Pound Bears Smell Opportunity in One-And-Done BOE Rate Hike


© Bloomberg. A pedestrian walks out of Bank London Underground station exit in view of the Bank of England in the City of London, U.K.© Bloomberg. A pedestrian walks out of Bank London Underground station exit in view of the Bank of England in the City of London, U.K.

(Bloomberg) — Bears are closing in on the pound ahead of the Bank of England’s meeting this week.

While the central bank is widely expected to raise borrowing costs on Thursday, most economists say Governor Mark Carney won’t be in any hurry to raise interest rates subsequently. That means the pound is vulnerable to a drop of more than 1 percent from current levels, strategists say.

The currency could slide to $1.30, from about $1.32 on Tuesday, on indications of a ‘one and done’ interest-rate increase from the BOE, according to the median forecast of eight analysts in a Bloomberg survey.
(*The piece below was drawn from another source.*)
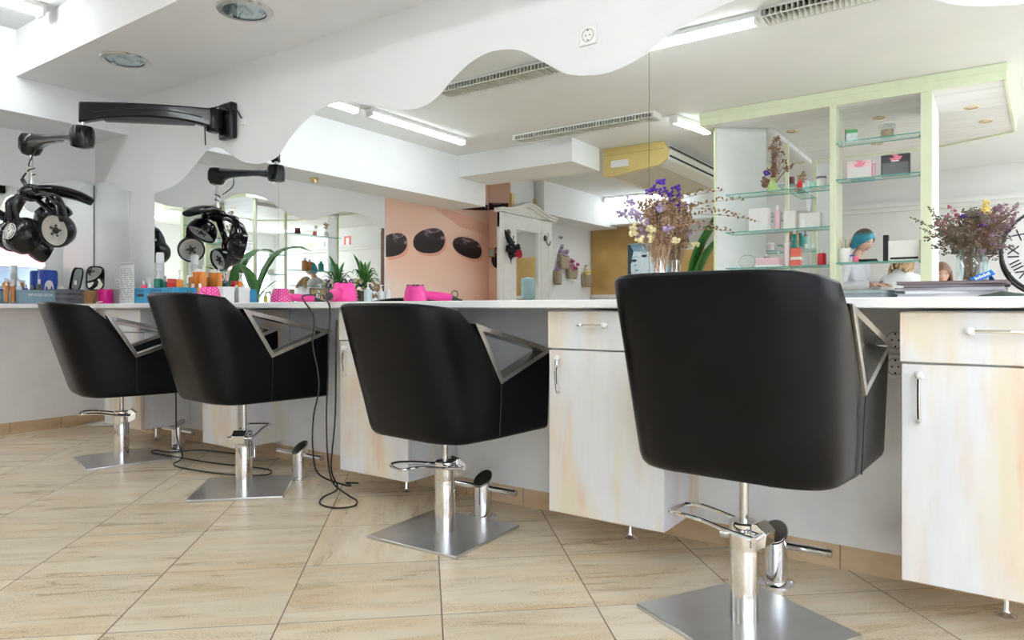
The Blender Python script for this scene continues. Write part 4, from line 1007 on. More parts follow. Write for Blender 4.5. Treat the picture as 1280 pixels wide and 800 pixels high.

In contrast, if the central bank indicates that a November move is the first step in a hiking cycle, either through its language or through the number voting for an increase on Thursday, the pound could rise about 1 percent to $1.33.

A shift in the BOE’s rhetoric in recent months has sent expectations surging for the first rate hike in a decade, with traders now pricing in an 88 percent chance of an increase. However, market positioning also signals a split in what that means for the currency, with asset managers short on the pound and hedge funds long, according to CFTC data as of Oct. 24.

“We do not expect the BOE to embrace a sustained pace of tightening,” said Banco Bilbao Vizcaya Argentaria SA’s head of Group-of-10 strategy Roberto Cobo Garcia. “As a result, any knee-jerk strengthening in the pound could turn out to be very much short-lived as uncertainties still loom too large to be dismissed by the pound yet.”

If the bank doesn’t hike at all, the market reaction would be dramatic. The pound could tumble more than 2 percent to $1.29, according to the median in the survey, while the yield on 10-year U.K. government bonds may also drop. It would take a hawkish hike to drive up yields, Scotiabank’s Alan Clarke said.

Here is a summary of some of the market moves analysts are predicting in each scenario:

Hawkish Hike

This scenario is based on the nine-member Monetary Policy Committee voting dramatically in favor of a hike, and a communication from Carney that this is the start of a tightening cycle:

  • If the bank keeps the market awaiting more hikes, “that will be a 0.75 percent move higher in sterling as many economists still expect this to be a one and done,” says Nomura’s Jordan Rochester
  • Citigroup (NYSE:C) is bearish gilts into the meeting “as the MPC is likely to opt to keep up the hawkish bias,” says strategist Jamie Searle in a research note
  • MUFG’s Lee Hardman sees the bank giving a hawkish signal as a one and done hike would “go against all communication in recent months”
  • A hawkish hike will provoke a further gilt sell-off with the 10-year yield rising to 1.5 percent, according to Scotiabank’s Clarke

Dovish Hike

This would come from a far closer vote among the MPC, and language in the minutes and press conference that emphasizes a gradual path higher for rates. It may even push back against the market’s current pricing of another hike by November next year:

  • This is the most likely scenario, says Mizuho’s head of hedge fund sales Neil Jones
  • Euro-sterling should see a modest rebound and gilts should rally “provided that the market remains confident that inflation expectations remain contained,” according to CIBC analyst Jeremy Stretch
  • For MUFG’s Hardman, the scope for a dovish BOE hike is limited as the market is only pricing in one more hike by September 2018
  • Scotiabank’s Clarke on the other hand sees it as unlikely “that having delivered the first rate hike for a decade that the MPC is going to apologize, or feel sheepish about hiking — they will explain all the good reasons why now is the time to take the foot off the accelerator pedal”
    • Adds that the market is “braced for some dovishness”; A dovish hike would have a lesser impact on the shorter end of the bond curve with two-year benchmark gilts likely to remain unchanged

No Hike:

BOE shocks the market by keeping rates on hold:

  • If the BOE doesn’t move, it could push cable and euro-sterling back toward pre-September levels, meaning $1.28 and 92 pence per euro, said BBVA’s Garcia
  • “It would be a major surprise if the BOE did not hike this week given their recent signals and it would have pretty dire consequences for the pound,” said ING’s Viraj Patel, who sees sterling dropping as low as $1.2750 under this scenario
  • The BOE’s guidance that it will raise rates in the coming months is open to interpretation, according to CIBC’s Stretch
  • With a rate hike already priced in, “the BOE will be more of a market mover if it fails to follow through again” and cable could drop to $1.29, said MUFG’s Hardman

(Updates pricing, adds additional forecasts from third paragraph.)